Boehringer Ingelheim

Boehringer Ingelheim

Changing behaviour to improve cattle welfare

Context

People care for farm animals, design the environments they live in, develop products to enable animal health and wellbeing, consume animal products, and set policies about welfare standards. Boehringer Ingelheim’s Farm Animal Well Being initiative knows that to effect change, it ultimately needs to understand and change the behaviour of people – especially farmers and veterinarians. It asked Innovia to design a behaviour-change programme to improve cattle wellbeing.

Approach

We led a workshop in an international forum, establishing consensus amongst a diverse group of stakeholders to focus our work on improving pain management during assisted calving.

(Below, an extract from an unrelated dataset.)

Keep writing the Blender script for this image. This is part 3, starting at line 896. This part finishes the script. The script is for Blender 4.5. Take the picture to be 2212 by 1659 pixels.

We conducted literature reviews and interviews with key stakeholders to define and explore the behaviours involved in “gold-standard” pain management during assisted calving. We designed a portfolio of behaviour-change interventions that were acceptable to stakeholders and likely to change behaviour.

Impact

Behavioural science has rarely been applied to veterinary challenges. This created an opportunity for Boehringer Ingelheim to showcase its pioneering approaches to improving animal wellbeing, both in an international forum and in media communications.

The consensus-building exercise created trust in the process for both Boehringer Ingelheim and the broader stakeholders with whom it wanted to engage.

We developed a range of intervention ideas focused on assisted calving that formed the basis of practical interventions to ultimately improve cattle wellbeing.